On Friday I spent most of the day in court for two of my clients. It is a world of difference from mock trial, that is for darn sure. First of all nobody dresses up, even the attorneys, one was wearing red patten leather platform shoes. I almost had a heart attack. The clients were even worse. A sweat suit to court???? Its also just downright scary in there. My first client got yelled at and almost taken away. I had to wait hours upon hours for the second one to get seen. Thank goodness I brought snacks and a book or else I would have been crawling up the walls. I saw someone have their kids taken away too, that was sad. Overall it made me thankful for a couple of things, one that I Never got into trouble in high school and two, that I didn't go to law school. I'm much happier working "in the trenches" doing hands on work, trying to keep these kids away from lawyers.

That evening Patrick and I decided to go on a date. Being that we are the absolute cheap skates that we are, we went to Blaze on Thayer because we had gift cards. This is the second time we went and I was completely unimpressed with it the first time around. The service was awful and the food was...ehhh. This time? the service was awful and the fajitas, I could have made better at home. But we had a nice date night and at least it is finally warm enough to walk down to Thayer instead of drive.

Sunday I went up to Boston to help Michelle move some stuff out of her dorm for the summer. She's going to be done with classes in a couple of weeks! Its absurd how early she gets out for the year. I finally got my Wooly Monster back. She has had it since at least October because I brought it up to her one day when she was sick. It might be too warm to really need it, but its nice to have it back. I love it and I don't care what anybody says about it. I'm going to keep it forever.

Tuesday, April 8, 2008

There is a very good chance my life may be complete by this summer. Why? New Kids on the Block of course! They are doing a "homecoming" tour in Boston. Oh, I'll be there. Hangin' Tough of course!
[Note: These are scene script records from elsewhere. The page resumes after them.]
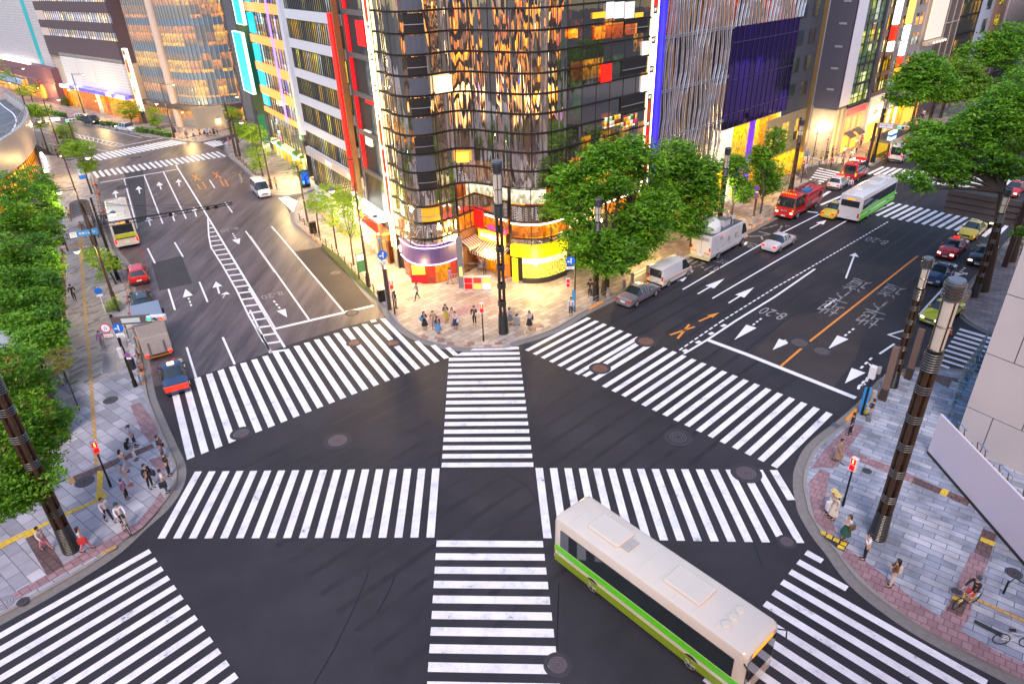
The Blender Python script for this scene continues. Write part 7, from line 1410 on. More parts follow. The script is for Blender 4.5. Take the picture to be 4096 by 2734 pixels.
ped('red pedestrian signal on a black post among the people on the north corner',G('B2',1980,1490,z=PV),3.4,5); ped('red pedestrian signal by the brown pillar on the north corner',G('B2',1228,1258,z=PV),3.2,-10)
ped('red pedestrian signal on the west corner beside the yellow tactile paving',G('C1',940,1325,z=PV),3.35,-45); t=ped('red pedestrian signal on the east corner behind the woman in a straw hat',G('C4',795,1485,z=PV),3.3,60)
t=post('signpost','black post with blue arrow sign and red signal in front of the golden window',G('B3',632,1240,z=PV),5.3,0,M_pk,.06); disc_sign(t,-.42,-.1,4.75,.4,M_blue,arrow_='upleft'); MB().box(-.75,-.13,4.0,-.1,-.1,4.25).obj('sub_plate',M_signw,t); text_part('8-20',.18,M_pk,t,(-.42,-.135,4.12),extr=.004); box_on(t,'housing',mat('signal_white2',(.66,.66,.7),.4),-.6,0,2.75,.34,.8,.22,.04); box_on(t,'red_lens',glow('ped_red','ff0808',1.9),-.6,-.13,2.95,.26,.3,.04); box_on(t,'red_lens',glow('ped_red2','ff0804',1.5),-.6,-.13,2.55,.26,.3,.04); MB().box(-.25,-.2,.2,.0,-.14,2.1).obj('blue_banner',mat('banner_blue',(.05,.3,.6),.5),t)
t=post('signpost','black east corner post with white signal boxes beside the blue pole and yellow cone',G('C4',955,715,z=PV),3.3,50,M_pk,.06); box_on(t,'housing',mat('signal_white2',(.66,.66,.7),.4),0,-.05,3.3,.4,.9,.3,.05); box_on(t,'side_box',M_grey,.3,.1,3.5,.2,.5,.2,.03); 
t=thing('blue_pole','leaning flat bright blue pole tied to the east signal post','pole',(*G('C4',940,705,z=PV),PV)); MB().box(-.09,-.06,0,.09,.06,2.0).obj('pole_body',mat('pole_blue',(.03,.3,.75),.5),t); MB().box(.2,-.05,0,.32,.05,2.0).obj('pole_body',mat('pole_blue',(.03,.3,.75),.5),t)
# pillars east
for c,h,l in ((G('C4',1130,590,z=PV),4.1,'brown square pillar nearest the crossing on the east pavement'),(G('C4',1345,410,z=PV),3.95,'brown square pillar at the side street kerb')):
    t=thing('pillar',l,'pillar',(c[0],c[1],PV),-math.radians(AH)); MB().box(-.2,-.13,-.05,.2,.13,h).obj('pillar_body',mat('pillar_brown',(.17,.11,.09),.5),t); MB().box(-.23,-.15,0,.23,.15,.9).obj('pillar_foot',mat('pillar_dark',(.05,.035,.03),.5),t)
# big road sign seen from behind
b=G('B4',2165,860,z=PV); t=thing('road_sign_back','large dark grey back of an overhead road sign on a brown pillar','road sign',(b[0],b[1],PV),math.atan2(*azv(AH-90)[::-1]) )
MB().box(-.22,-.22,-.05,.22,.22,6.6).obj('pillar_body',mat('pillar_dark2',(.05,.03,.03),.5),t)
MB().box(.3,-.08,3.95,6.3,.08,6.25).obj('panel',mat('sign_back',(.15,.14,.15),.6,nv=.1),t)
for z in (4.5,5.1,5.7): MB().box(.25,.081,z,6.35,.14,z+.06).obj('panel_rail',mat('panel_rail',(.03,.03,.03),.5),t); MB().box(.25,-.14,z,6.35,-.081,z+.06).obj('panel_rail',mat('panel_rail',(.03,.03,.03),.5),t)
for x in (2.2,4.2): MB().box(x,-.12,3.95,x+.06,-.081,6.25).obj('panel_joint',mat('panel_rail',(.03,.03,.03),.5),t)
for z in (4.8,5.6): MB().tube([(0,0,z),(6.3,.0,z)],.07).obj('support_arm',M_pk,t)
# board back on left
b=bt('A1',1890,820,9.5); t=thing('sign_board_back','beige back of a large sign board with two white pipes near the far crossing','road sign',(b[0],b[1],PV),math.pi/2-math.radians(AS-90))
MB().box(.5,-.05,5.0,5.0,.05,8.2).obj('panel',mat('board_beige',(.35,.30,.22),.6),t)
for z in (5.7,7.5): MB().tube([(0,-.2,z),(4.8,-.2,z)],.13,8).obj('pipe_arm',mat('pipe_white',(.55,.55,.58),.4,.3),t)
for x in (1.,2.6,4.2): MB().box(x,-.1,5.,x+.12,-.051,8.2).obj('stiffener',mat('board_beige2',(.25,.2,.14),.6),t)
MB().lathe([(.2,0),(.16,8.4)],10).obj('post',M_post,t)
def simple_disc(label,base,h,az,kind='nopark',r=.3,m=M_post,pr=.04):
    t=post('signpost',label,base,h,az,m,pr)
    if kind=='nopark': disc_sign(t,0,-.08,h-.3,r,M_blue,M_redp,slash=True)
    elif kind=='blue': disc_sign(t,0,-.08,h-.3,r,M_blue); box_on(t,'sub_plate',M_signw,0,-.08,h-.75,.5,.18,.03)
    elif kind=='red': disc_sign(t,0,-.08,h-.3,r,mat('dull_red',(.35,.03,.02),.5)) 
    return t
simple_disc('no parking disc on a thin pole left of the tall thin willow',G('A1',515,1330,z=PV),3.6,AS,r=.38)
t=post('signpost','brown pillar with two blue no parking discs between the slender trees',G('B3',2145,470,z=PV),4.,AH,M_post,.12); disc_sign(t,0,-.16,3.8,.34,M_blue,M_redp,slash=True); disc_sign(t,0,-.16,2.9,.34,M_blue,M_redp,slash=True); box_on(t,'sub_plate',M_signw,0,-.16,3.35,.5,.16,.03)
simple_disc('no parking disc before the zelkova at the subway entrance',G('A4',1395,1200,z=PV),2.9,AH,r=.45)
t=post('signpost','brown pillar topped by a dull red disc behind the black limousine',G('B4',2150,860,z=PV),3.6,AH,mat('pillar_brown',(.17,.11,.09),.5),.16); disc_sign(t,.0,-.2,3.5,.32,mat('dull_red',(.35,.03,.02),.5)) ; t.location.x+=1.3;t.location.y+=1.5
t=simple_disc('blue round cycle sign on a curved white arm beside the leaning lamp post',G('B1',900,1260,z=PV),2.6,AS,'blue',.3,M_signw,.03)
b=G('B1',775,245,z=PV); t=post('parking_sign','blue parking sign with white letter P at the foot of the rounded willow',b,3.2,AS,M_pk,.05,'parking sign'); box_on(t,'sign_face',mat('p_blue',(.03,.2,.6),.4,em=.15),-.3,-.1,2.9,1.,1.4,.05); box_on(t,'white_field',M_signw,-.3,-.131,3.15,.9,.85,.006); text_part('P',.85,mat('p_blue',(.03,.2,.6),.4,em=.15),t,(-.3,-.14,3.15),extr=.006)
# far right direction sign
b=G('A4',2150,830,z=PV); t=thing('direction_sign','blue lane direction sign with white arrows at the far upper right','road sign',(b[0],b[1],PV),-math.radians(AH)); MB().lathe([(.2,0),(.15,8)],10).obj('post',M_post,t); MB().box(.3,-.1,6.2,4.,.0,8.2).obj('sign_face',M_blue,t)
for k in range(4): text_part('↑',1.5,M_signw,t,(.9+k*.85,-.12,7.2),extr=.01,name='arrow')
MB().box(-1.8,-.1,6.,.1,.0,8.2).obj('brown_panel',mat('panel_pinkish',(.3,.15,.16),.5),t)
# far signal with street name
b=G('A4',1000,1400,z=PV); t=thing('traffic_signal','traffic signal with name board on the far side street corner','traffic signal',(b[0],b[1],PV),-math.radians(AH)+.2); MB().box(-.18,-.18,-.05,.18,.18,5.8).obj('post',M_post,t); MB().box(.1,-.1,5.2,2.6,.0,5.9).obj('name_board',mat('board_cream',(.4,.32,.25),.5),t); MB().box(.5,-.13,5.3,2.1,-.101,5.8).obj('name_plate',M_signw,t); text_part('並木通り口',.3,mat('ink_blue',(.05,.08,.3),.5),t,(1.3,-.14,5.55),extr=.004); signal_heads(t,3.4,-.05,5.5,on=(0,2),s=1.2)
b=bt('A1',555,965,6.5); t=thing('traffic_signal','green traffic signal at the far left crossing','traffic signal',(b[0],b[1],PV),math.pi/2-math.radians(rA)); MB().lathe([(.16,-.05),(.1,6.5)],10).obj('post',M_post,t); MB().tube([(-2.5,0,5.6),(2.2,0,5.7)],.05).obj('arm',M_post,t); MB().box(-3.2,-.1,5.4,-1.,-.02,6.0).obj('name_plate',M_signw,t); signal_heads(t,.4,-.15,5.3,on=(0,),s=1.2); signal_heads(t,1.8,-.15,6.,on=(),s=1.)
b=bt('A1',1960,985,6.5); t=thing('traffic_signal','dark signal mast at the corner of the second far crosswalk','traffic signal',(b[0],b[1],PV),math.pi/2-math.radians(rA)); MB().lathe([(.2,-.05),(.14,6.5)],10).obj('post',M_post,t); MB().tube([(0,0,4.6),(-8.,.2,3.9)],.045).obj('arm',M_rust,t); MB().tube([(0,0,5.4),(2.5,0,5.5)],.05).obj('arm',M_post,t)
# subway entrance
b=G('A4',1150,1365,z=PV); t=thing('subway_entrance','subway stair entrance with flat dark roof and yellow lit walls','subway entrance',(b[0],b[1],PV),math.pi/2-math.radians(AH)); MB().box(-.3,-.3,2.5,8.2,2.6,2.85).obj('roof',mat('roof_dark',(.07,.07,.07),.7),t); MB().box(-.35,-.45,2.35,8.3,-.3,2.9).obj('roof_edge',mat('roof_cream',(.5,.4,.3),.6),t)
for x in (0,2.6,5.2,7.8): MB().box(x,-.2,0,x+.25,.05,2.5).obj('column',M_post,t)
MB().box(.2,-.1,0,8,.0,1.).obj('parapet',mat('parapet_stone',(.4,.33,.28),.7),t); MB().box(.2,2.2,0,8,2.4,2.5).obj('lit_wall',glow('stair_yellow','d8b020',.75),t); MB().box(-.2,-.2,2.95,1.8,.3,4.1).obj('lightbox',glow('metro_white','d0f0ff',1.1),t); MB().box(-.21,-.21,3.4,1.81,.31,3.75).obj('blue_band',M_blue,t)
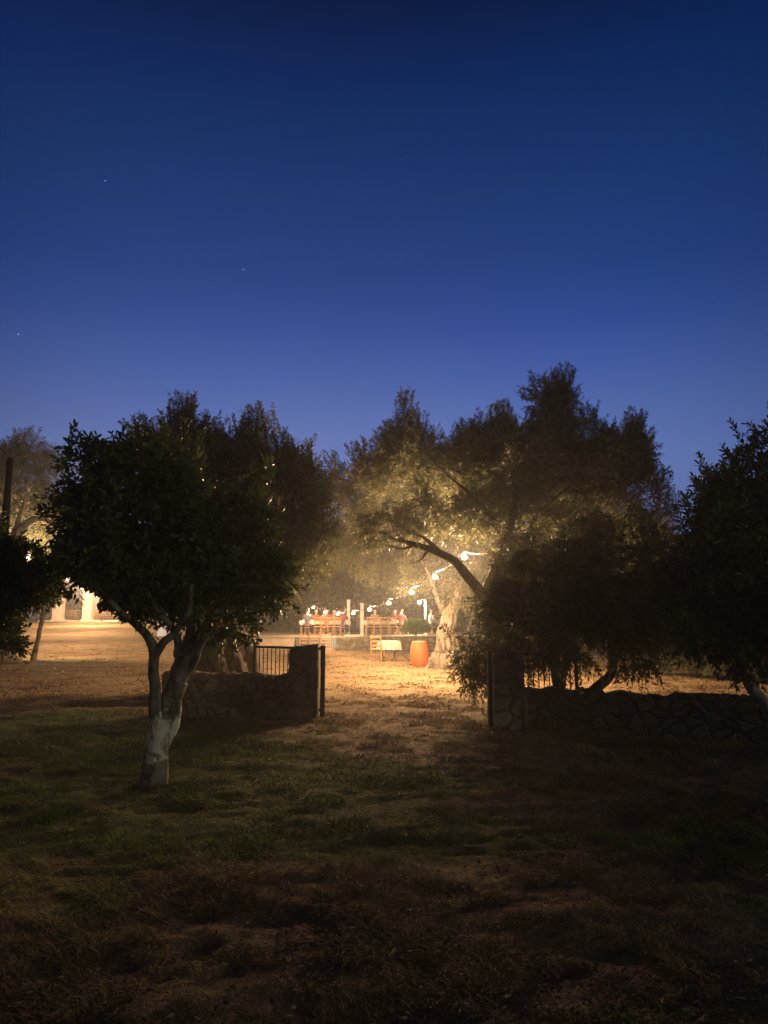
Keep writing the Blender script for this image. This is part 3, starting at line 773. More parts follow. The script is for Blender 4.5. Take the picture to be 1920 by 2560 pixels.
# left wall: from the pillar (x ~ -1.5, y 12.5) leftwards to the old olive, slowly receding
def YL(x): return 12.45 + (-1.5 - np.asarray(x))*.16
stone_block('stone_wall', -3.62, -1.52, YL, .36, lambda x: .67 + .04*(fbm(x*8, x*0, 24, 2)-.5), 'low dry stone wall left of the gateway, behind the near tree', 'stone wall', 41)
stone_block('gate_pillar', -1.505, -1.04, lambda x: 12.36 + 0*x, .44, lambda x: 1.09 + 0*x, 'square stone pillar at the left side of the gateway', 'pillar', 42, stone=.30)
def YR(x): return 11.25 - (np.asarray(x) - 2.0)*.42
stone_block('gate_pillar', 1.575, 2.02, lambda x: 11.30 + 0*x, .44, lambda x: 1.02 + 0*x, 'square stone pillar at the right side of the gateway, under hanging olive leaves', 'pillar', 43, stone=.30)
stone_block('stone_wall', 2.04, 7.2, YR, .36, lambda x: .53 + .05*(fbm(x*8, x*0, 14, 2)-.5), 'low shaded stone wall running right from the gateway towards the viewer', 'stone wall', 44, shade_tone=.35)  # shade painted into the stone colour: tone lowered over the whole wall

# gate leaves folded back behind the walls
def gate(label, hx, hy, fx, fy, h, g):
    z = gz(hx, hy)
    r = thing('gate_leaf', label, 'gate', (hx, hy, z), 0, None)
    d = Vector((fx-hx, fy-hy, 0)); n = d.length; a = math.atan2(d.y, d.x)
    r.rotation_euler = (0, 0, a)
    def b(name, *q, bev=.003):
        m = MB(); m.box(*q, bev=bev); return m.obj(name, M['iron'], r, world_coords=False)
    b('hinge_post', -.03, .03, -.03, .03, -.12, h+.02, bev=.006)
    b('end_stile', n-.022, n+.022, -.02, .02, .06, h+.05, bev=.004)
    b('top_rail', .03, n-.022, -.014, .014, h-.05, h-.01)
    b('bottom_rail', .03, n-.022, -.014, .014, .08, .12)
    k = 1; sp = .088
    while k*sp < n-.05:
        m = MB(); m.tube([(k*sp+.01, 0, .12), (k*sp+.01, 0, h-.05)], .008, 6)
        m.obj('bar', M['iron'], r, world_coords=False); k += 1
    m = MB(); m.tube([(-.0, -.045, .25), (0, -.045, .33)], .016, 8); m.obj('hinge', M['iron'], r, world_coords=False)
    m = MB(); m.tube([(-.0, -.045, h-.3), (0, -.045, h-.22)], .016, 8); m.obj('hinge', M['iron'], r, world_coords=False)
    return r
pl = P(806, 1700, 12.55); pr = P(1225, 1700, 11.5)
gate('black iron gate leaf folded open behind the left wall beside the left pillar', pl.x, 12.6, P(636, 1700, 13.35).x, 13.35, 1.10, 0)
gate('black iron gate leaf folded open behind the right wall under olive leaves', pr.x, 11.55, P(1439, 1700, 12.0).x, 11.95, 1.06, 1)

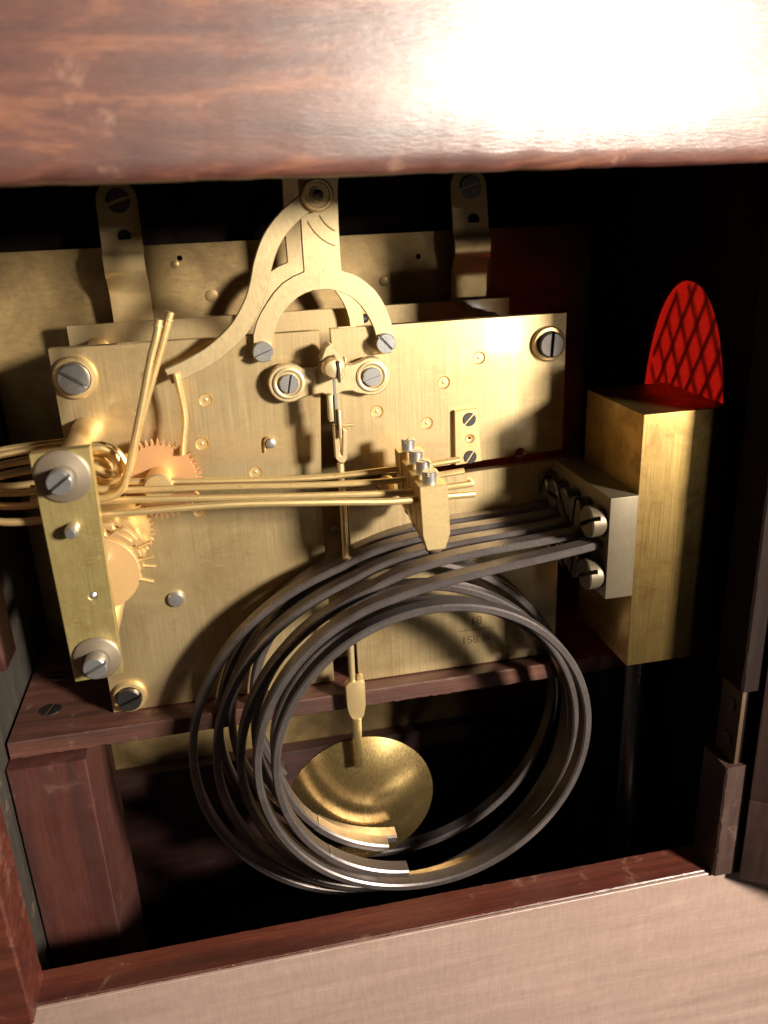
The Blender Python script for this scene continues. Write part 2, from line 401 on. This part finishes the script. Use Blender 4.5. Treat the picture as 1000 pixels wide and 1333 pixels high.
# ------------------------------------------------------------------ the movement
mv = thing('clock_movement', 'brass clock movement between two large plates on the wooden board', 'clock movement', (0, 2.5, -10.83))
sinksL = [(268, 521), (263, 578), (333, 615), (260, 665)]
sinksR = [(491, 536), (578, 498), (624, 466), (556, 551)]
def xz(p, Y=0): q = at(*p, Y); return (q.x, q.z)
SR = .18
MB().plate([(-7, -10.8), (-.33, -10.8), (-.33, -5), (-.05, 0), (-7, 0)], 0, .28,
           [circle(xz(p), SR, 24) for p in sinksL]).build('back_plate', brass_plate, mv, .012, 1)
MB().plate([(.34, -4.25), (7, -4.0), (7, .02), (.24, .02)], 0, .28,
           [circle(xz(p), SR, 24) for p in sinksR] + [circle(xz((677, 590)), .16, 20)]).build('back_plate', brass_plate, mv, .012, 1)
lower = MB().plate([(.40, -10.8), (6.9, -10.8), (6.9, -4.22), (.40, -4.5)], -.22, .06).build('lower_back_plate', brass_plate, mv, .015, 1)
MB().plate([(-7.3, -10.8), (7.1, -10.8), (7.1, 0), (-7.3, 0)], 5.0, 5.25).build('front_plate', brass_plate, mv, .015, 1)
for p in sinksL + sinksR:
    q = xz(p)
    s = MB().lathe([(SR*1.02, .05), (SR, .0), (SR*.8, .05), (SR*.45, .10), (SR*.28, .11), (SR*.26, .04), (SR*.1, .03)], (q[0], -.004, q[1]), (0, 1, 0), 24).build('oil_sink', brass, mv, ang=60)
# pillars between the plates and the screws at their ends
for p, rc, rs_, hs, sl, mt in (((98, 491), .56, .40, .32, -.62, steel), ((713, 447), .50, .36, .3, 1.5, steel_dark), ((169, 905), .50, .36, .28, .35, steel_dark)):
    x, z = xz(p)
    c = MB().lathe([(rc, .02), (rc, -.10), (rc*.92, -.16), (rs_*1.05, -.17), (rs_*1.02, -.05)], (x, 0, z), (0, 1, 0), 36).build('pillar_collar', brass, mv, ang=40)
    screw(c, (x, -.06, z), (0, -1, 0), rs_, hs, mt, sl, 'pillar_screw')
    MB().lathe([(.36, .25), (.32, .5), (.28, 2.5), (.32, 4.7), (.36, 5.02)], (x, 0, z), (0, 1, 0), 24).build('pillar', brass, mv)
MB().lathe([(.36, .25), (.32, .5), (.28, 2.5), (.32, 4.7), (.36, 5.02)], (6.3, 0, -9.9), (0, 1, 0), 24).build('pillar', brass, mv)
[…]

Things are starting to pick and and be less blah, mostly because the weather is getting warmer. There are things to do, parks to play in and patios to drink on. Brown's spring fling is even this weekend! I can't wait until its warm enough to take a blanket and the football to the park and spend my sunday afternoon. I know this weekend I am hitting up the flea market, that is if its not raining. RI in the spring/summer is going to be a wonderful thing. There is tons of stuff to do and I absolutely can't wait! Tiff and I were talking about getting roller blades. Hmm, roller blading around the park down the street sounds fun. Roller blading around Prov? Not so fun. I might go get some in the next couple of weeks. There are enough parks and safe-ish places that I could hopefully not kill myself.

Wednesday, April 2, 2008

I am at the point where I am so sick and tired of everything that I just want to say "s crew it" to everyone and just stay in bed all day. I'm tried, I'm stressed, Patrick broke the coffee maker this morning and my toaster crapped out. This overtime I am doing isn't that many hours, but it is definitely taking its toll on me. Right now I'd much rather be doing some part time catering instead. It would probably be more money. But instead of moping around the house until i have to go to work, I'm going to the gym to get a good hour and a half work out in! Then I'm going to be smiley and happy at work today. Well, we'll see how weight in goes today. I'm not sure how the losing weight thing has been going this week. I can never tell.

Its kind of depressing how boring and uneventful life is these days. I guess life in the real world isn't always as exciting as I thought it would be. I work, sleep, cook and thats about it. We need to start doing fun and exciting things or else I will even bore myself to death with this thing, and that'd be impressive. Things would be a lot more amusing if i could tell stories about my clients, because I ALWAYS have good ones, but thats kinda against the rules. What can i do to inject some excitement into my life? I'm open for suggestions! Because, seriously, this is ridiculous.